Problem statement: Copy, in full, each line of the material that holds the word "scene".

-- Begin Dataset content --

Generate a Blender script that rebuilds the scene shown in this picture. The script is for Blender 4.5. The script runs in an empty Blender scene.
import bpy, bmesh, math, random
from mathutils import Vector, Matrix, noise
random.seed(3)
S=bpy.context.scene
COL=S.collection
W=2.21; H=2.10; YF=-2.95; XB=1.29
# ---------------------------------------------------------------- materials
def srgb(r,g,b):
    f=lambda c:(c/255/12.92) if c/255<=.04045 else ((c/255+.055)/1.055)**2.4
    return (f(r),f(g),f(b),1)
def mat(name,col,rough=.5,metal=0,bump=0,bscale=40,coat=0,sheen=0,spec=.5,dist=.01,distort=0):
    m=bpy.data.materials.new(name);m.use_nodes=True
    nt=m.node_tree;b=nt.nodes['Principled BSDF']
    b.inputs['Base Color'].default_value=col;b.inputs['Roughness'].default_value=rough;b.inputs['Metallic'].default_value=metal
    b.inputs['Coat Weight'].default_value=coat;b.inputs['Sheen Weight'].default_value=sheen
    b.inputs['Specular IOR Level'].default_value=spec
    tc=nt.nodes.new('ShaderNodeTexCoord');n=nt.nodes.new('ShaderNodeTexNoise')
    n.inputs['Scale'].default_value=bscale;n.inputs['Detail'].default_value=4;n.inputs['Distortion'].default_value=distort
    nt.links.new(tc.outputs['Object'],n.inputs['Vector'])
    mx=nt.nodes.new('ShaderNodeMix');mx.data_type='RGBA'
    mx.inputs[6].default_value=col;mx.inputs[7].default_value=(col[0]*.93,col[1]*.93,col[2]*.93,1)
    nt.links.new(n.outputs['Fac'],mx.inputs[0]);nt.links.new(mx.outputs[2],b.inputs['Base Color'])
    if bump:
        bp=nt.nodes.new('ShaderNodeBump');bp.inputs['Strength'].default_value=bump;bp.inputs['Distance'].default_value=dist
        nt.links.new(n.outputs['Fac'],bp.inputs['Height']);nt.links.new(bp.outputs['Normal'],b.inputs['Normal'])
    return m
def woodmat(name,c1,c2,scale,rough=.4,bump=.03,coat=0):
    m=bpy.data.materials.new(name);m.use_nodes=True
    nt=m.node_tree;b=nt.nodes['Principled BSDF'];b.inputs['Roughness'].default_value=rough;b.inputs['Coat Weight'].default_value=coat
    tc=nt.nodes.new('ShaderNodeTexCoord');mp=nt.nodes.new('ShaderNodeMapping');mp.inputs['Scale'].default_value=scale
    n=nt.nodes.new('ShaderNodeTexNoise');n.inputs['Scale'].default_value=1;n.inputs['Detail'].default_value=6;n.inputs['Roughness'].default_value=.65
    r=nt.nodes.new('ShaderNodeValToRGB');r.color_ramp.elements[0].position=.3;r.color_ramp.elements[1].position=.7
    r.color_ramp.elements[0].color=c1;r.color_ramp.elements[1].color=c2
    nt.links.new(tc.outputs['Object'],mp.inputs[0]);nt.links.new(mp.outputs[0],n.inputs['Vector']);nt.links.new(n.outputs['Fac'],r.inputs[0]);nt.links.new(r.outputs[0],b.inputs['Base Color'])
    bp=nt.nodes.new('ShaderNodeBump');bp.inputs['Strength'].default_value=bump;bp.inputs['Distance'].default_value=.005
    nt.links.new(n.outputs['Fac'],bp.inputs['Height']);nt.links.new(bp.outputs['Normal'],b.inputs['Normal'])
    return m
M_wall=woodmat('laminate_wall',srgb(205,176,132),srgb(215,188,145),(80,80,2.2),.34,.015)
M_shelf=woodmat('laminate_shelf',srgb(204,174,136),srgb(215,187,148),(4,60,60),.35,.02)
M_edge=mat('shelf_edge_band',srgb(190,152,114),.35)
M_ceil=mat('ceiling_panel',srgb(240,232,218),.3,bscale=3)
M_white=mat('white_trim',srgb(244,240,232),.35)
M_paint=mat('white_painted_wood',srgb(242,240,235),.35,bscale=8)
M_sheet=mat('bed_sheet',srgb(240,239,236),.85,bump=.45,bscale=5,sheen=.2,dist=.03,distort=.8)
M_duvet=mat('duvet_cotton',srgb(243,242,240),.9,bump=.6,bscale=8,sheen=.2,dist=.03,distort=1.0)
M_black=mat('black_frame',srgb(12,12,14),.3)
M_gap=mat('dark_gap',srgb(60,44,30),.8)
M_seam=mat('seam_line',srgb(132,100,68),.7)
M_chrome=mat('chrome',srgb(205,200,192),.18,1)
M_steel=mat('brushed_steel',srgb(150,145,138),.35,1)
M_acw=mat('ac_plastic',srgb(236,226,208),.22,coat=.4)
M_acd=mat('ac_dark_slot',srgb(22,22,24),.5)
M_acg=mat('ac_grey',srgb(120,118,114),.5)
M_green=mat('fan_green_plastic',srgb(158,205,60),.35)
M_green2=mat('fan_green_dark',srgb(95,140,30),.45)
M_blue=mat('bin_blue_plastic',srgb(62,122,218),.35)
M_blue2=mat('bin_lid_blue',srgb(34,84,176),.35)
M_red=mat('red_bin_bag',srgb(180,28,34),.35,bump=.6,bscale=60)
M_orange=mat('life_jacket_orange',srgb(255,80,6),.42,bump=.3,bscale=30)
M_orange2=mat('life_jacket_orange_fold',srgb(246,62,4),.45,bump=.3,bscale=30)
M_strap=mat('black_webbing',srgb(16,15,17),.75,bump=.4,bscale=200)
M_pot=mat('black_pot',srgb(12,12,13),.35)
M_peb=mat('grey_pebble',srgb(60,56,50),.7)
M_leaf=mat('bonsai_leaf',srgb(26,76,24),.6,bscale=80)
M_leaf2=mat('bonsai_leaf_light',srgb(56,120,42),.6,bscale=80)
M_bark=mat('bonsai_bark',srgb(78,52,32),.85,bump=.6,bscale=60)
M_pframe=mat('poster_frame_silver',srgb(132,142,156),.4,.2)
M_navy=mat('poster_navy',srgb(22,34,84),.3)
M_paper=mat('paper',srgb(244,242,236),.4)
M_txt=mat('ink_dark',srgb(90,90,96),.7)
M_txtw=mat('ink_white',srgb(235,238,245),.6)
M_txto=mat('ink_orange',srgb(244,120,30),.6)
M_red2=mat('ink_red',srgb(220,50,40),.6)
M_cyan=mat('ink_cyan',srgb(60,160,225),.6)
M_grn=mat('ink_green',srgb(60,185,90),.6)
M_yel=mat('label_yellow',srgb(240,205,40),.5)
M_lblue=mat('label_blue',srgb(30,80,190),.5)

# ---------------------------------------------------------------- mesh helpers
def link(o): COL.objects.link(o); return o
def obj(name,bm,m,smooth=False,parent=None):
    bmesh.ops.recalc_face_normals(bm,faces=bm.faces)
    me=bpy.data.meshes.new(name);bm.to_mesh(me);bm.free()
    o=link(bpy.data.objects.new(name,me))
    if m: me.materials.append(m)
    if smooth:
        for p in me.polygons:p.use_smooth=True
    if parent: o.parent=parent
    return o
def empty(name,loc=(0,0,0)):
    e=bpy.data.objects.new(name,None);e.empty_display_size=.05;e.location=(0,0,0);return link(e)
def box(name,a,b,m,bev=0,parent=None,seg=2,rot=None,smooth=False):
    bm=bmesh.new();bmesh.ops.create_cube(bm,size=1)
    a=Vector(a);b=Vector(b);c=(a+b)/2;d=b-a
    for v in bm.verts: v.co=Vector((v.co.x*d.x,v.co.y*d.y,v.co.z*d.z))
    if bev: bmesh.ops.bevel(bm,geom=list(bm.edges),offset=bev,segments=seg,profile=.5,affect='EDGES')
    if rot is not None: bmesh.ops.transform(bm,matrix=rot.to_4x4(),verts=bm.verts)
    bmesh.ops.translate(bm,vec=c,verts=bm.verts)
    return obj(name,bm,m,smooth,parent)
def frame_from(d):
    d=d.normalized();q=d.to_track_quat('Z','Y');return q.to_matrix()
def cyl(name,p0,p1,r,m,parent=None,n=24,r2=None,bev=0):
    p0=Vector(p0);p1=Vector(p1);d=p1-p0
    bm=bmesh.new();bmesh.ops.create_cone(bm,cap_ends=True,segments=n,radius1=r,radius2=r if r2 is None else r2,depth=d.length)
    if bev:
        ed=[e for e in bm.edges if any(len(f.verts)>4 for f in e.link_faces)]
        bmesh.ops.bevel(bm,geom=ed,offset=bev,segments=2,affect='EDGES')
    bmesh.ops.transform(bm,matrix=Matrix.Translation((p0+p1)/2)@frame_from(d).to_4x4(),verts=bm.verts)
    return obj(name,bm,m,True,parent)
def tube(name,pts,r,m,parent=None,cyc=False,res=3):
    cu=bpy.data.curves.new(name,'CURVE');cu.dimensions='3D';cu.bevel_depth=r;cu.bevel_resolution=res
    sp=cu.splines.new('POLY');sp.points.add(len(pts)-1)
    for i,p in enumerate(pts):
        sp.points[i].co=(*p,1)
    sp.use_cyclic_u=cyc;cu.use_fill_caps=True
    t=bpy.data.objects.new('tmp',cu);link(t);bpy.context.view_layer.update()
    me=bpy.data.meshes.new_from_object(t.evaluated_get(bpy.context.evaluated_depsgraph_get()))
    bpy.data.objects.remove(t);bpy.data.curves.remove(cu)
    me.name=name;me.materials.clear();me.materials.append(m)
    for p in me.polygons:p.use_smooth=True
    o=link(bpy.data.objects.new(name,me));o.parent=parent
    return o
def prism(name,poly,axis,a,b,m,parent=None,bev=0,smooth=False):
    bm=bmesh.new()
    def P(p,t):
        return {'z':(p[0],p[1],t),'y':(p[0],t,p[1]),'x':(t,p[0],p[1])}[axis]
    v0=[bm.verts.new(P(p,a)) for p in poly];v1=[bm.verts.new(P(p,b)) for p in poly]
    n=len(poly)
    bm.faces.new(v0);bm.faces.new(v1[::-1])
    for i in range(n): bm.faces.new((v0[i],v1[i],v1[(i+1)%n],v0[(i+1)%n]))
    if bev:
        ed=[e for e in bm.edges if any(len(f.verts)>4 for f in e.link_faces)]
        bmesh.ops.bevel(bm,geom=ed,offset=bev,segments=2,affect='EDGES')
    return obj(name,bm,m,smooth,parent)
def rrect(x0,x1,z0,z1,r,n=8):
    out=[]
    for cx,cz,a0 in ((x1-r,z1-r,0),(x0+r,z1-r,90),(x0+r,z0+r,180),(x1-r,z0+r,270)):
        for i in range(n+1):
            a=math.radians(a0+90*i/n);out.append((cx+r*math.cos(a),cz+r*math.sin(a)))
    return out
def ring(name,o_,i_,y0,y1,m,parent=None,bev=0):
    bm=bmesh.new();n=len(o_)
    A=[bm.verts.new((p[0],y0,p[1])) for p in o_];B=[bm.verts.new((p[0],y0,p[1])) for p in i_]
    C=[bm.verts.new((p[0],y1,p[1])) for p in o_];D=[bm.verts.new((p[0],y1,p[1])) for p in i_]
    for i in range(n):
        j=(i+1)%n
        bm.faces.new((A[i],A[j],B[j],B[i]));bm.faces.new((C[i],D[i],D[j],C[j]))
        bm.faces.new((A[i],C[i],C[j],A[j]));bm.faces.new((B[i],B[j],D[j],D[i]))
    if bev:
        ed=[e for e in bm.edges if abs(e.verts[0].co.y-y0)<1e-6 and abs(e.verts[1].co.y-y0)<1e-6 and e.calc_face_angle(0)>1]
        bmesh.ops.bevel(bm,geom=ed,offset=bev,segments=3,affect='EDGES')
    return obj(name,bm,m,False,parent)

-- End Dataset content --

Result:
Generate a Blender script that rebuilds the scene shown in this picture. The script is for Blender 4.5. The script runs in an empty Blender scene.
S=bpy.context.scene